188 A.D. 515 | N.Y. App. Div. | 1919
After the lapse of almost two years the temporary administrator has obtained a decree of his intermediate accounting. He was the sole petitioner therefor, none supported him, and of the five legatees who appeared upon citation, three opposed the petition. The temporary administrator had no absolute right to an intermediate accounting, although the Surrogate’s Court could order him to account at any time.
We perceive no reason why this petition should have been granted. The precise and controlling word of the term “ temporary administrator ” is “ temporary,” in that his powers are to preserve, not to administer. (Riegelman v. Riegelman, 4 Redf. 492.) When the letters of such an officer are revoked, or the executor qualifies, or an administrator in chief is appointed, as the case may be, then the temporary administrator must account. (Jessup-Redf. Surr. 663; Heaton Surr. 504.)
The decree is reversed and the proceedings are held in abeyance until the appointment of an executor or administrator in chief, who should be made a party, with authority to examine the entire accounts from the date of the appointment of the temporary administrator, without costs of this appeal to any party.
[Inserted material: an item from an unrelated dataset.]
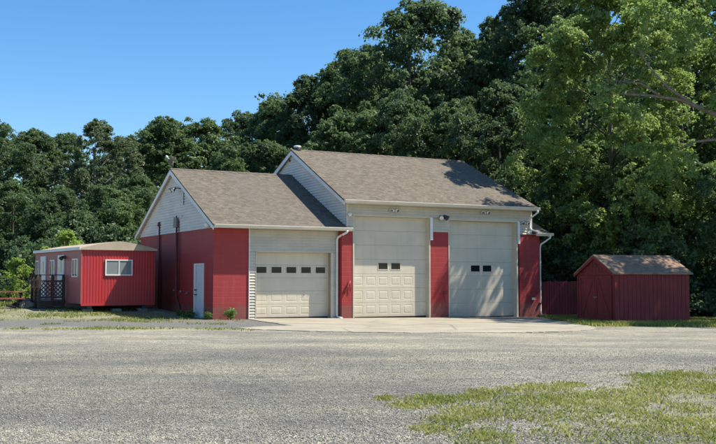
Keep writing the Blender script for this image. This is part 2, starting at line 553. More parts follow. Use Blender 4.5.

Mills, Rich, Blackmar and Kelly, JJ., concurred.
Decree of the Surrogate’s Court of Dutchess county reversed and proceedings held in abeyance until the appointment of an executor or administrator in chief, who should be made a party to this proceeding, with authority to examine the entire accounts from the date of the appointment of the temporary administrator, without costs of this appeal to any party.